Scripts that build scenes
..........
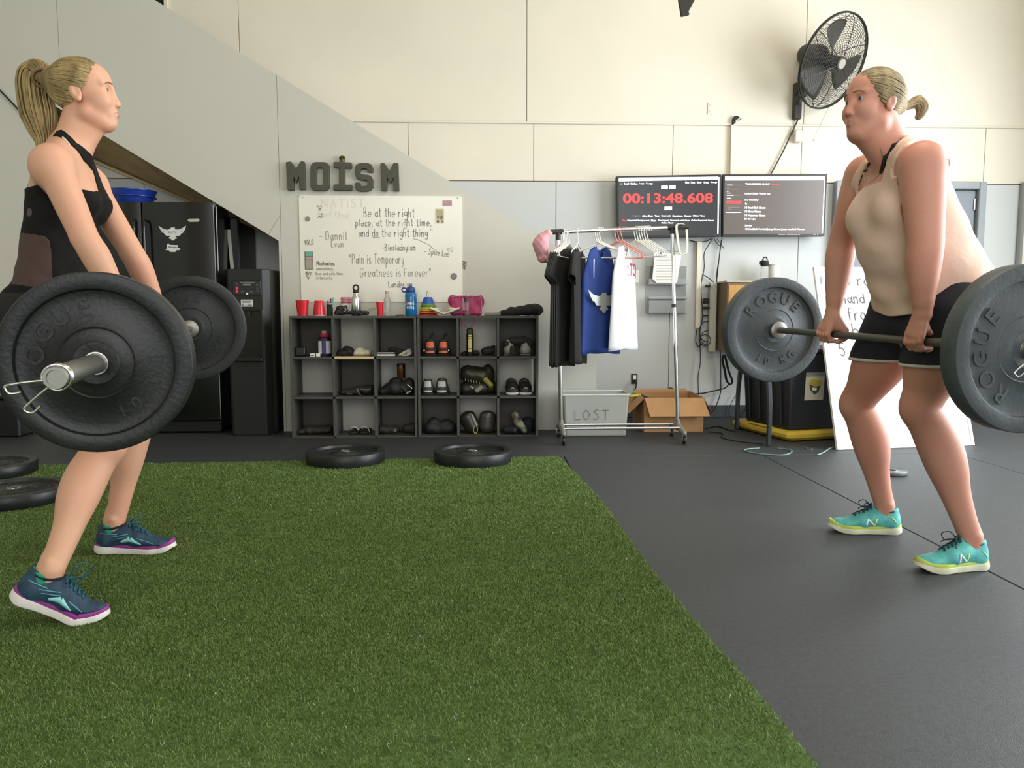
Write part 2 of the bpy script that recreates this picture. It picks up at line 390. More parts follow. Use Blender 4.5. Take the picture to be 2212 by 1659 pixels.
def pz(py, y=WY, px=1106): return PY(px, py, y).z
def pxx(px, y=WY, py=600): return PY(px, py, y).x
def kx(y): return y/FPX     # metres per photo pixel at depth y

# ------------------------------------------------------------------ floor with rubber mats
fl = MB().bx((-4.5, -4.2, -0.05), (5.0, 7.0, -0.010)).build('floor', M_gap); struct(fl)
SEAM = PF(1560, 983).y; SX = 1.72
for i in range(-5, 4):
    for j in (0, 1):
        x0 = SX+i*1.22; x1 = x0+1.22; y0, y1 = ((-4.0, SEAM), (SEAM, 6.24))[j]
        x0 = max(x0, -4.4); x1 = min(x1, 4.75)
        if j == 1: x0, x1 = -4.4, 4.75
        if x1-x0 < 0.05 or (j == 1 and i > -5): continue
        MB().bx((x0+0.0025, y0+0.0025, -0.010), (x1-0.0025, y1-0.0025, 0.0), bev=0.0025).build('rubber_mat', M_rubber, fl)

# ------------------------------------------------------------------ far wall (plywood sheets), ceiling, side walls
wbk = MB().bx((-4.5, FY+0.012, -0.01), (5.0, FY+0.10, 5.0)).build('wall_back', M_gap); struct(wbk)
zs = pz(264, FY); zp = pz(391, FY)
def sheet_row(x_px, z0, z1, m, name='wall_panel'):
    xs = [pxx(p, FY) for p in x_px]
    for a, b in zip(xs[:-1], xs[1:]):
        MB().bx((a+0.0022, FY, z0+0.003), (b-0.0022, FY+0.012, z1-0.003), bev=0.002).build(name, m, wbk)
sheet_row([-300, -60, 160, 533, 1137, 1724, 2300, 2500], zs, 4.95, M_cream)
sheet_row([-300, -60, 300, 595, 885, 1152, 1448, 1722, 2112, 2500], zp, zs, M_cream)
sheet_row([-300, 0, 320, 620, 900, 1200, 1448, 1722, 2112, 2500], 0.0, zp, M_grey)
MB().bx((-4.4, FY-0.012, zs-0.012), (4.9, FY, zs+0.006), bev=0.004).build('trim_1', M_cream); struct(bpy.data.objects['trim_1'])
MB().bx((pxx(1290, FY), FY-0.014, 0.0), (pxx(1789, FY), FY, 0.10), bev=0.004).build('baseboard_back', mat('rubber_base', '#3d4245', 0.7)); struct(bpy.data.objects['baseboard_back'])
struct(MB().bx((-4.5, -4.2, 5.0), (5.0, 7.0, 5.1)).build('ceiling', M_cream))
struct(MB().bx((-4.6, -4.2, -0.05), (-4.5, 7.0, 5.0)).build('wall_left', M_stair))
wr = MB(); wr.bx((4.9, 5.0, -0.05), (5.0, 7.0, 5.0)); wr.bx((4.9, -4.2, -0.05), (5.0, 1.1, 5.0)); wr.bx((4.9, 1.1, 3.3), (5.0, 5.0, 5.0)); struct(wr.build('wall_right', M_cream))
wf = MB(); wf.bx((-4.5, -4.3, -0.05), (-2.2, -4.2, 5.0)); wf.bx((4.2, -4.3, -0.05), (5.0, -4.2, 5.0)); wf.bx((-2.2, -4.3, 4.0), (4.2, -4.2, 5.0)); struct(wf.build('wall_front', M_cream))
# dark doorway at the head of the stairs
d2 = MB().bx((pxx(190, FY), FY-0.004, pz(34, FY)-0.25), (pxx(380, FY), FY+0.001, 4.6)).build('door_2', mat('dark_opening', '#1d1913', 0.9)); struct(d2)
MB().bx((pxx(380, FY), FY-0.02, pz(34, FY)-0.25), (pxx(383, FY)+0.02, FY, 4.6), bev=0.003).build('door_frame', M_cream, d2)

# ------------------------------------------------------------------ stair wall (nearer plane) with the opening under the stairs
def clipx(poly, x0, x1):
    def cl(P, f, s):
        out = []
        for i in range(len(P)):
            a = P[i]; b = P[(i+1) % len(P)]; ia = s*(a[0]-f) >= 0; ib = s*(b[0]-f) >= 0
            if ia: out.append(a)
            if ia != ib: t = (f-a[0])/(b[0]-a[0]); out.append((f, a[1]+t*(b[1]-a[1])))
        return out
    P = cl(poly, x0, 1)
    return cl(P, x1, -1) if P else P
def w2(px, py): p = PY(px, py, WY); return (p.x, p.z)
D0 = w2(380, 28); D1 = w2(976, 394); sl = (D1[1]-D0[1])/(D1[0]-D0[0]); zt = lambda x: D0[1]+sl*(x-D0[0])
E0 = w2(225, 293); E1 = w2(605, 522); se = (E1[1]-E0[1])/(E1[0]-E0[0]); ze = lambda x: E0[1]+se*(x-E0[0])
xL = -4.5; xo = w2(95, 500)[0]; xr = w2(607, 700)[0]; xe = w2(1290, 700)[0]
polys = [[(xL, 0), (xo, 0), (xo, zt(xo)), (xL, zt(xL))], [(xo, ze(xo)), (xr, ze(xr)), (xr, zt(xr)), (xo, zt(xo))], [(xr, 0), (xe, 0), (xe, zt(xe)), (xr, zt(xr))]]
mb = MB()
for P in polys: mb.prism(P, (0, WY+0.11, 0), X3, Zv, 0.10)
sw = mb.build('wall_stair', M_stair); struct(sw)
cuts = [xL, w2(-250, 0)[0], w2(127, 100)[0], w2(601, 300)[0], xe]
for a, b in zip(cuts[:-1], cuts[1:]):
    for P in polys:
        q = clipx(P, a+0.0015, b-0.0015)
        if len(q) >= 3: MB().prism(q, (0, WY+0.0099, 0), X3, Zv, 0.0099).build('wall_panel', M_stair, sw)
# sloping soffit and strip under the stairs
S0 = PY(245, 362, FY-0.01); S1 = PY(520, 478, FY-0.01); q = (S1-S0)/(S1.x-S0.x); B0 = S0+q*(xo-0.3-S0.x); B1 = S0+q*(xr+0.15-S0.x)
mb = MB(); f0 = Vector((xo-0.3, WY+0.11, ze(xo-0.3))); f1 = Vector((xr+0.15, WY+0.11, ze(xr+0.15)))
u_ = Vector((0, 0, 0.03)); mb.add([f0, f1, B1, B0, f0+u_, f1+u_, B1+u_, B0+u_], [(0, 1, 2, 3), (7, 6, 5, 4), (0, 4, 5, 1), (1, 5, 6, 2), (2, 6, 7, 3), (3, 7, 4, 0)])
struct(mb.build('ceiling_stair', M_soffit))
mb = MB(); mb.tube([B0-Vector((0, 0.03, 0.012)), B1-Vector((0, 0.03, 0.012))], 0.011, 6); struct(mb.build('trim_2', mat('pale_strip', '#e3cf9f', 0.6)))
# left end wall of the stair cupboard and post foot
struct(MB().bx((xo-0.02, WY+0.12, 0), (xo, FY, 1.95)).build('wall_cupboard', M_stair))
tag(MB().tube(bez([PY(-60, 135, WY-0.008), PY(0, 195, WY-0.008), PY(48, 246, WY-0.008), PY(80, 285, WY-0.008)], 6), 0.006, 6).build('cable', M_black),
    'thin black cable sloping down the wall behind the ponytail of the left lifter', 'cable')
# crack lines beside the pillar
scribble([[Vector((w2(604, 470)[0], WY, pz(470))), Vector((w2(590, 492)[0], WY, pz(492))), Vector((w2(578, 512)[0], WY, pz(512)))]], mat('hairline_crack', '#8a8577', 0.9), sw, -Y3, 0.002, 'crack')

# ------------------------------------------------------------------ doors, framed board at the right edge
def fy(px, py, dy=0.0): return PY(px, py, FY-dy)
dr = thing('door_1', fy(1950, 900)*1.0, 'grey painted door in a grey frame behind the lifter in pink', None); dr['kind'] = 'structure'; del dr['label']
x0, x1 = pxx(1791, FY), pxx(2110, FY); zt1 = pz(388, FY); fw_ = pxx(1807, FY)-x0
mb = MB(); mb.bx((x0, FY-0.07, 0), (x0+fw_, FY, zt1), bev=0.006); mb.bx((x1-fw_, FY-0.07, 0), (x1, FY, zt1), bev=0.006); mb.bx((x0+fw_, FY-0.07, zt1-fw_), (x1-fw_, FY, zt1), bev=0.006)
mb.build('door_frame', mat('door_frame_paint', '#8f9496', 0.5, var=0.05), dr)
MB().bx((x0+fw_+0.006, FY-0.03, 0.01), (x1-fw_-0.006, FY-0.002, zt1-fw_-0.006), bev=0.003).build('door_panel', M_door, dr)
mb = MB(); hx = x1-fw_-0.015
for z in (0.3, 1.05, 1.75): mb.cyl((hx, FY-0.036, z-0.045), (hx, FY-0.036, z+0.045), 0.008, n=8)
mb.build('hinge', M_steel, dr)
kp = Vector((x0+fw_+0.07, FY-0.03, 0.98)); mb = MB(); mb.cyl(kp, kp-Y3*0.04, 0.014, n=12); mb.ball(kp-Y3*0.06, 0.028, 14); mb.build('door_knob', M_steel, dr, smooth=60)

fb = thing('framed_board', fy(2260, 800), 'silver-framed white notice board at the far right wall, mostly outside the frame', 'notice board')
xa, xb, za, zb_ = pxx(2190, FY), pxx(2390, FY), pz(830, FY), pz(387, FY)
mb = MB(); t = 0.035
mb.bx((xa, FY-0.045, za), (xa+t, FY-0.002, zb_), bev=0.008); mb.bx((xb-t, FY-0.045, za), (xb, FY-0.002, zb_), bev=0.008)
mb.bx((xa+t, FY-0.045, zb_-t), (xb-t, FY-0.002, zb_), bev=0.008); mb.bx((xa+t, FY-0.045, za), (xb-t, FY-0.002, za+t), bev=0.008); mb.build('frame', mat('grey_alu', '#9b9b99', 0.35, metal=0.6), fb)
MB().bx((xa+t, FY-0.02, za+t), (xb-t, FY-0.003, zb_-t)).build('board', M_board, fb)
for (a, b, c, d) in ((2203, 455, 2262, 475), (2204, 482, 2260, 520)):
    MB().bx((pxx(a, FY), FY-0.024, pz(d, FY)), (pxx(c, FY), FY-0.0202, pz(b, FY))).build('notice', mat('paper', '#f4f2ea', 0.8), fb)
scribble([[fy(2205, y, 0.0245), fy(2255, y, 0.0245)] for y in (460, 466, 488, 497, 506)], M_ink, fb, -Y3, 0.004, 'print')

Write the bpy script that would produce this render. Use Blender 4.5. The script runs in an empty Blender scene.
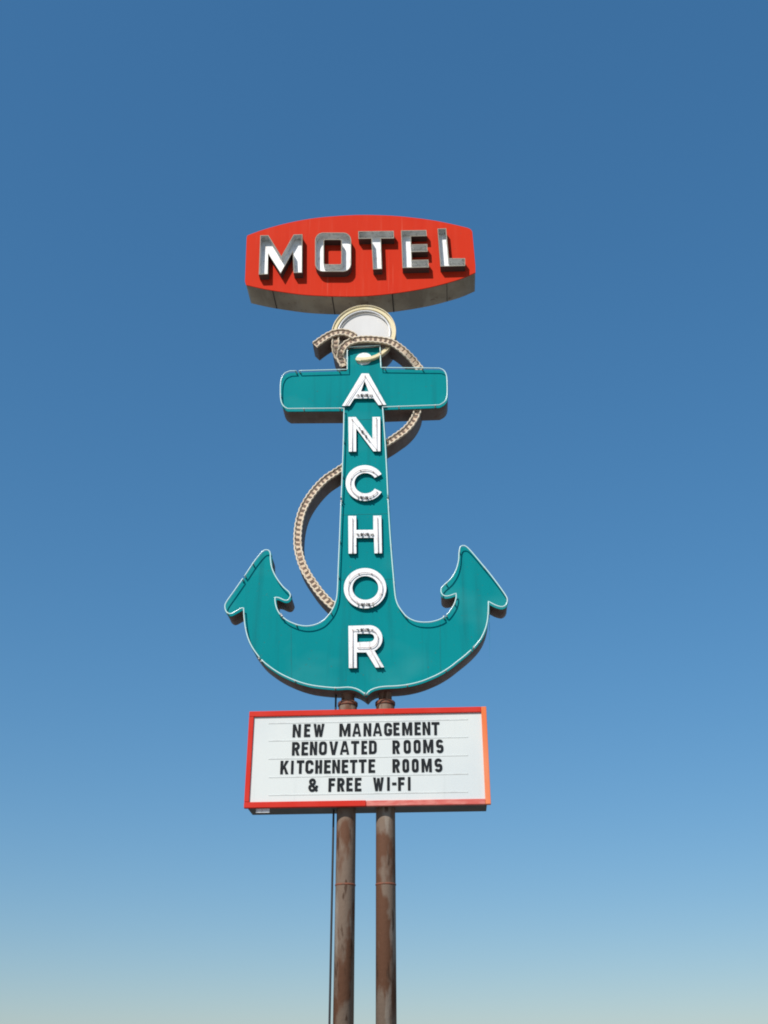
..........
- GOAL: Leave the pictures out, and restate exactly the lines from the start of the records through the one that contains "bev=0.0025).build('rubber_mat', M_rubber, fl)".

- TASK RESULT:
Write part 2 of the bpy script that recreates this picture. It picks up at line 390. More parts follow. Use Blender 4.5. Take the picture to be 2212 by 1659 pixels.
def pz(py, y=WY, px=1106): return PY(px, py, y).z
def pxx(px, y=WY, py=600): return PY(px, py, y).x
def kx(y): return y/FPX     # metres per photo pixel at depth y

# ------------------------------------------------------------------ floor with rubber mats
fl = MB().bx((-4.5, -4.2, -0.05), (5.0, 7.0, -0.010)).build('floor', M_gap); struct(fl)
SEAM = PF(1560, 983).y; SX = 1.72
for i in range(-5, 4):
    for j in (0, 1):
        x0 = SX+i*1.22; x1 = x0+1.22; y0, y1 = ((-4.0, SEAM), (SEAM, 6.24))[j]
        x0 = max(x0, -4.4); x1 = min(x1, 4.75)
        if j == 1: x0, x1 = -4.4, 4.75
        if x1-x0 < 0.05 or (j == 1 and i > -5): continue
        MB().bx((x0+0.0025, y0+0.0025, -0.010), (x1-0.0025, y1-0.0025, 0.0), bev=0.0025).build('rubber_mat', M_rubber, fl)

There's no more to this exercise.